Tendríamos que reaprender a leer la política desde la sociedad y no al revés. La socióloga Kathya Araujo, con años de investigación en Chile, nos platea en su reciente libro The Circuit of Detachment in Chile algunas ideas muy sugerentes que aplican también al Perú. La sociedad peruana es muy diferente hoy de la que era a comienzos de los años noventa, incluso la sociedad rural. Las personas han mejorado sus condiciones de vida, cuentan con mayor tecnología, y expresan que gracias a sus esfuerzos viven mejor que sus abuelos. Además, se les ha prometido no solo democracia, sino igualdad ante la ley. Sin embargo, al mismo tiempo, estas personas son cada vez más vulnerables, enfrentan deudas e inseguridad social, y la educación, la salud, y la igualdad ante la ley siguen siendo promesas incumplidas. Bajo un modelo de retirada del Estado, señala Araujo, las personas han aprendido a llevar este peso “sobre sus propios hombros”, pero no se trata de un emprendimiento feliz, sin costo, angustia, y profunda desconfianza en lo colectivo, cuando este va más allá de lo familiar, del colectivo social cercano. Es sutil su propuesta, no es que las personas no busquen salidas colectivas o políticas, pero solo confían en su círculo más cercano, que pueden más o menos controlar. Su distancia de la política no es completa, su relación con la democracia es ambivalente.
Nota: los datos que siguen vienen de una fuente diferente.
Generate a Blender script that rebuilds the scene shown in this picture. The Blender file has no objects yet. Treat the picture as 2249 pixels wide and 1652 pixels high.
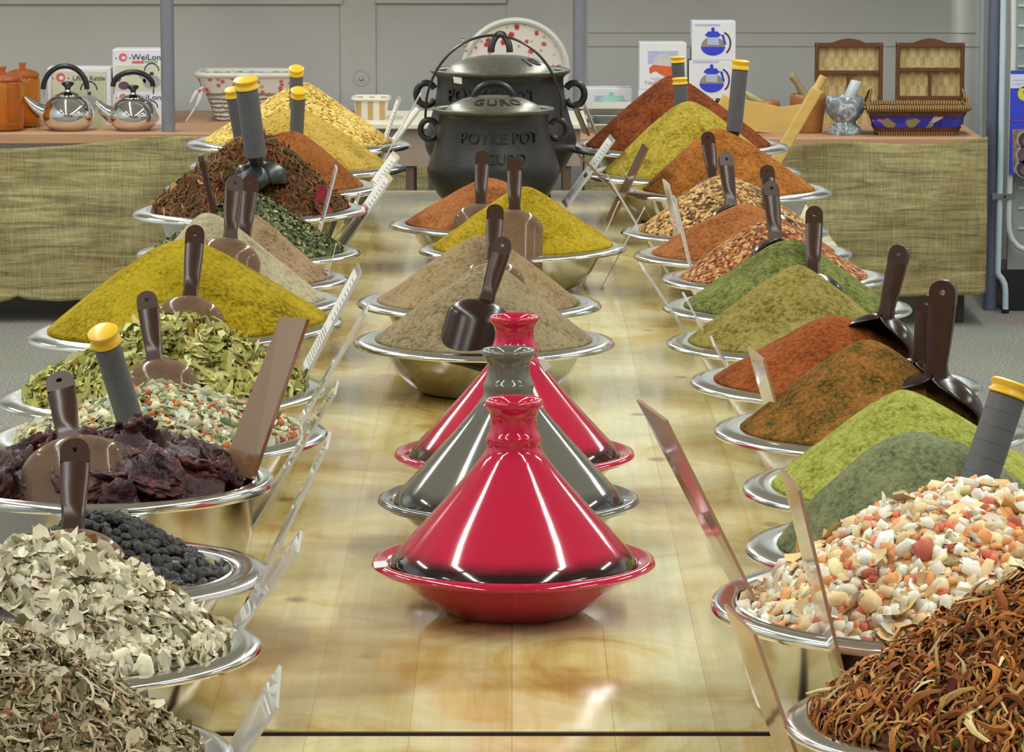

La comunidad imaginada es cada vez más pequeña, más segmentada, colectivos, iglesias, organizaciones locales, de todos los tipos y colores, pero sin articulación.

Lo que subyace a la crisis política en el Perú es el desgastamiento extremo del vínculo entre la política y la sociedad. Revigorizar este vínculo lamentablemente no depende de una sola parte. Las élites políticas que busquen representar esta sociedad requieren dar signos de que hay más que interés propio y represión, y la sociedad tiene que ser capaz de superar sus pequeños círculos y negociar reformas comunes y su vigilancia, y para ello requiere estructuras más amplias. La nueva presidenta podría tender algunos puentes e intentar ganar algún apoyo social proponiendo un Gabinete competente que anteponga unas cuantas prioridades estatales y ofrezca soluciones a temas colectivos, como la inseguridad ciudadana, la situación de emergencia agrícola y sanitaria, que aún continúa, la precariedad del empleo, la ilegalidad y su violencia hacia las poblaciones locales e indígenas en las zonas rurales del país. Sin embargo, sobre todo construir un espacio de liderazgo y negociación para convocar a nuevas elecciones generales.